Behind this vision is the troubling realization, confirmed in recent months by hacks into businesses ranging from Ashley Madison to Talk Talk, that online security based on customers inputting user names and passwords is now hopelessly inadequate as a protection against identity theft and fraud. At the same time, as identity specialists become larger, they themselves may offer a tempting golden horde for hackers to raid.
The encryption technology at the heart of the bitcoin blockchain, which is where GBG is now developing shared ledger applications for multiple uses of one-off identity verifications to be delivered via mobile phones, is more secure than any password.
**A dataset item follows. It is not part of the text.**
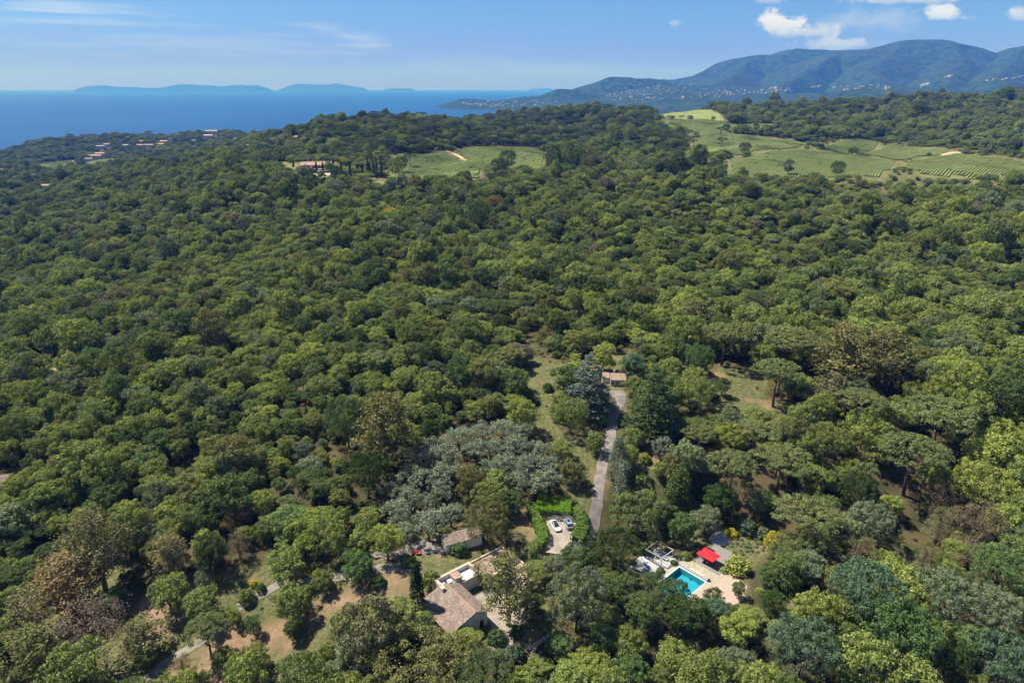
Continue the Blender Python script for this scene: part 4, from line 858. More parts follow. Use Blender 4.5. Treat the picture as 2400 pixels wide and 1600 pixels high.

And the decentralized nature of the ledger also becomes an advantage, not least in the sheer cost of data storage.
“We think that, before long, on websites that today ask for user names and passwords, customers will see a few icons of preferred digital identity verifiers,” says Stephens. “They will be able to click on the one on which they have already complied with all the passport, address and utility bill verification requirements, and the business they are trying to use will then be able to take whatever already-verified identity checks they require to on-board that customer.”
For now, it seems inconceivable that banks could ever outsource KYC checks to other banks or a third-party supplier. They demand to see original documents, not scanned copies. The liability, if a third-party verifier has been bamboozled with copies, and a bank that relied on its verification then does business with what turns out to be an individual on a US-government sanctions list, could be a very hefty fine.
But at some stage regulators themselves may see value in the blockchain and even encourage its use.